* Recorded data *
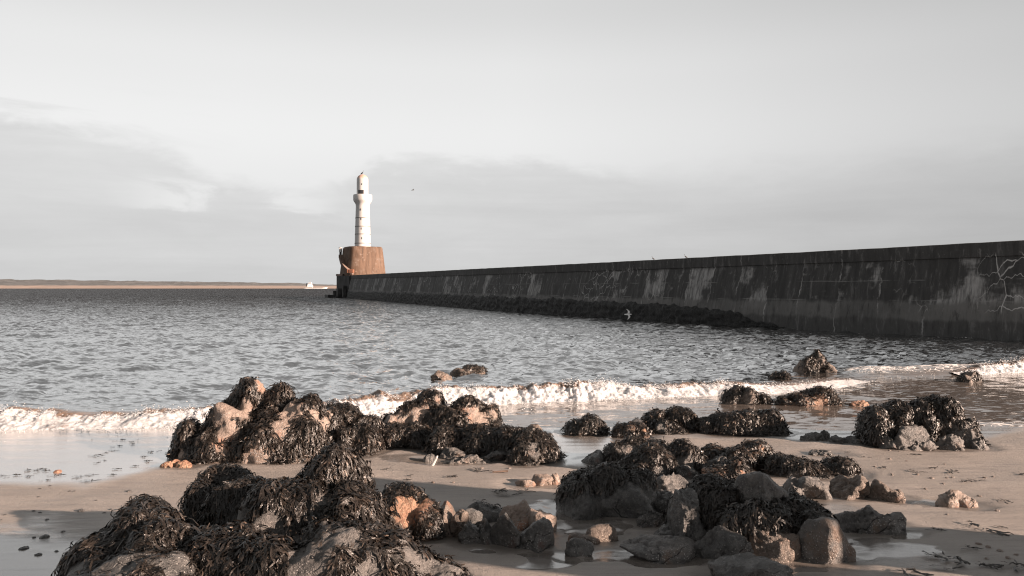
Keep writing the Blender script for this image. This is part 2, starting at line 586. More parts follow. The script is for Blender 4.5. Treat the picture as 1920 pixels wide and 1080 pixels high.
rows = 760
rr = np.concatenate([np.geomspace(10.2, 260, rows - 120), np.geomspace(263, 9000, 120)])
th = np.linspace(R(-52), R(52), 900)
RR, TT = np.meshgrid(rr, th, indexing='ij')
sx = (RR * np.tan(TT)).ravel(); sy = RR.ravel()
drow = np.gradient(rr)[:, None] * np.ones_like(TT)
dcol = (RR / np.cos(TT) ** 2) * (th[1] - th[0])
sp = np.maximum(drow * .55, dcol).ravel()
rs = np.random.RandomState(4)
hz = np.zeros_like(sx)
mod = 1 + .55 * perlin(np.stack([sx * .06, sy * .035, sx * 0], -1), 2) + .35 * perlin(np.stack([sx * .3, sy * .2, sx * 0], -1), 5)
for k in range(64):
    lam = 0.24 * (3.0 / .24) ** rs.rand() ** 1.15
    an = rs.normal() * .75
    kx, ky = math.sin(an) * 2 * math.pi / lam, -math.cos(an) * 2 * math.pi / lam
    amp = 0.0066 * lam ** .86
    ph = rs.rand() * 6.28
    fade = np.clip((lam / sp - 1.6) / 1.6, 0, 1)
    arg = kx * sx + ky * sy + ph + 1.0 * np.sin(sx * .21 * (1 + rs.rand()) + rs.rand() * 6) + .8 * np.sin(sy * .23 * (1 + rs.rand()) + rs.rand() * 6)
    wv = np.sin(arg)
    wv = wv + .3 * np.cos(2 * arg)
    hz += amp * fade * wv
hz *= mod * (.95 + .15 * sstep(np.log(sy), math.log(18), math.log(60)))
brk, _ = polyline(BREAK, .2)
yb = np.interp(sx, brk[:, 0], brk[:, 1])
yb = np.where(sx > 8.6, 19.1 + (sx - 8.6) * .35, yb)
calm = sstep(sy - yb, -0.4, 5.0)
hz = hz * (.10 + .90 * calm) * sstep(sy, 11.0, 13.0)
hz += .045 * sstep(sy - yb, -.3, .4) * sstep(sy - yb, 4.0, .6)
shallow = sstep(sy - yb, 2.5, -.8) * .9
foam = np.zeros_like(sx)
q = np.abs(sy - 13.0 - .25 * perlin(np.stack([sx * .5, sy * 0, sx * 0], -1), 3))
foam = np.maximum(foam, .75 * sstep(q, .5, .1) * sstep(sx, 5.0, 8.5))       # lacy edge of the swash on the right
q = np.abs(sy - 20.7 - (sx - 10.2) * .14 - .5 * perlin(np.stack([sx * .4, sy * 0, sx * 0], -1), 9))
foam = np.maximum(foam, .8 * sstep(q, 1.0, .2) * sstep(sx, 8.3, 9.6))
hz += .16 * sstep(q, 1.0, .0) * sstep(sx, 8.3, 10)
shallow = np.maximum(shallow, .6 * sstep(q, 1.6, .2) * sstep(sx, 8.3, 10))
foam = np.maximum(foam, .55 * sstep(np.abs(sy - yb + .9), .9, .1) * sstep(sx, 10, 8))
foam = np.maximum(foam, .42 * sstep(sy - yb, .3, 1.0) * sstep(sy - yb, 4.5, 1.2) * sstep(sx, 10, 7) * sstep(perlin(np.stack([sx * .55, sy * .5, sx * 0], -1), 41), -.05, .45))
_st = [(3000, 672), (1920, 639.5), (1660, 627), (1400, 613.5), (1150, 598), (900, 581), (730, 567)]
_wp = np.array([((a_ - 960) / F * (CAM_H * F / (b_ - HY)), CAM_H * F / (b_ - HY)) for a_, b_ in _st])
_wy = np.interp(sx, _wp[::-1, 0], _wp[::-1, 1])
dw = np.abs(_wy - sy - .3)
foam = np.maximum(foam, .62 * sstep(dw, 1.1, .1) * (sx > _wp[-1, 0]) * sstep(perlin(np.stack([sx * .9, sy * .4, sx * 0], -1), 31), -.15, .3))
o = link('sea', mesh_np('sea', np.stack([sx, sy, hz - .01], -1), grid_faces(*RR.shape), attrs={'shallow': shallow, 'foam': foam, 'offshore': sstep(np.log(sy), math.log(19), math.log(230))}), M_sea)
tag(o, kind='structure')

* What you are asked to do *
Except for the pictures, reproduce every line exactly.

* Task response *
Keep writing the Blender script for this image. This is part 2, starting at line 586. More parts follow. The script is for Blender 4.5. Treat the picture as 1920 pixels wide and 1080 pixels high.
rows = 760
rr = np.concatenate([np.geomspace(10.2, 260, rows - 120), np.geomspace(263, 9000, 120)])
th = np.linspace(R(-52), R(52), 900)
RR, TT = np.meshgrid(rr, th, indexing='ij')
sx = (RR * np.tan(TT)).ravel(); sy = RR.ravel()
drow = np.gradient(rr)[:, None] * np.ones_like(TT)
dcol = (RR / np.cos(TT) ** 2) * (th[1] - th[0])
sp = np.maximum(drow * .55, dcol).ravel()
rs = np.random.RandomState(4)
hz = np.zeros_like(sx)
mod = 1 + .55 * perlin(np.stack([sx * .06, sy * .035, sx * 0], -1), 2) + .35 * perlin(np.stack([sx * .3, sy * .2, sx * 0], -1), 5)
for k in range(64):
    lam = 0.24 * (3.0 / .24) ** rs.rand() ** 1.15
    an = rs.normal() * .75
    kx, ky = math.sin(an) * 2 * math.pi / lam, -math.cos(an) * 2 * math.pi / lam
    amp = 0.0066 * lam ** .86
    ph = rs.rand() * 6.28
    fade = np.clip((lam / sp - 1.6) / 1.6, 0, 1)
    arg = kx * sx + ky * sy + ph + 1.0 * np.sin(sx * .21 * (1 + rs.rand()) + rs.rand() * 6) + .8 * np.sin(sy * .23 * (1 + rs.rand()) + rs.rand() * 6)
    wv = np.sin(arg)
    wv = wv + .3 * np.cos(2 * arg)
    hz += amp * fade * wv
hz *= mod * (.95 + .15 * sstep(np.log(sy), math.log(18), math.log(60)))
brk, _ = polyline(BREAK, .2)
yb = np.interp(sx, brk[:, 0], brk[:, 1])
yb = np.where(sx > 8.6, 19.1 + (sx - 8.6) * .35, yb)
calm = sstep(sy - yb, -0.4, 5.0)
hz = hz * (.10 + .90 * calm) * sstep(sy, 11.0, 13.0)
hz += .045 * sstep(sy - yb, -.3, .4) * sstep(sy - yb, 4.0, .6)
shallow = sstep(sy - yb, 2.5, -.8) * .9
foam = np.zeros_like(sx)
q = np.abs(sy - 13.0 - .25 * perlin(np.stack([sx * .5, sy * 0, sx * 0], -1), 3))
foam = np.maximum(foam, .75 * sstep(q, .5, .1) * sstep(sx, 5.0, 8.5))       # lacy edge of the swash on the right
q = np.abs(sy - 20.7 - (sx - 10.2) * .14 - .5 * perlin(np.stack([sx * .4, sy * 0, sx * 0], -1), 9))
foam = np.maximum(foam, .8 * sstep(q, 1.0, .2) * sstep(sx, 8.3, 9.6))
hz += .16 * sstep(q, 1.0, .0) * sstep(sx, 8.3, 10)
shallow = np.maximum(shallow, .6 * sstep(q, 1.6, .2) * sstep(sx, 8.3, 10))
foam = np.maximum(foam, .55 * sstep(np.abs(sy - yb + .9), .9, .1) * sstep(sx, 10, 8))
foam = np.maximum(foam, .42 * sstep(sy - yb, .3, 1.0) * sstep(sy - yb, 4.5, 1.2) * sstep(sx, 10, 7) * sstep(perlin(np.stack([sx * .55, sy * .5, sx * 0], -1), 41), -.05, .45))
_st = [(3000, 672), (1920, 639.5), (1660, 627), (1400, 613.5), (1150, 598), (900, 581), (730, 567)]
_wp = np.array([((a_ - 960) / F * (CAM_H * F / (b_ - HY)), CAM_H * F / (b_ - HY)) for a_, b_ in _st])
_wy = np.interp(sx, _wp[::-1, 0], _wp[::-1, 1])
dw = np.abs(_wy - sy - .3)
foam = np.maximum(foam, .62 * sstep(dw, 1.1, .1) * (sx > _wp[-1, 0]) * sstep(perlin(np.stack([sx * .9, sy * .4, sx * 0], -1), 31), -.15, .3))
o = link('sea', mesh_np('sea', np.stack([sx, sy, hz - .01], -1), grid_faces(*RR.shape), attrs={'shallow': shallow, 'foam': foam, 'offshore': sstep(np.log(sy), math.log(19), math.log(230))}), M_sea)
tag(o, kind='structure')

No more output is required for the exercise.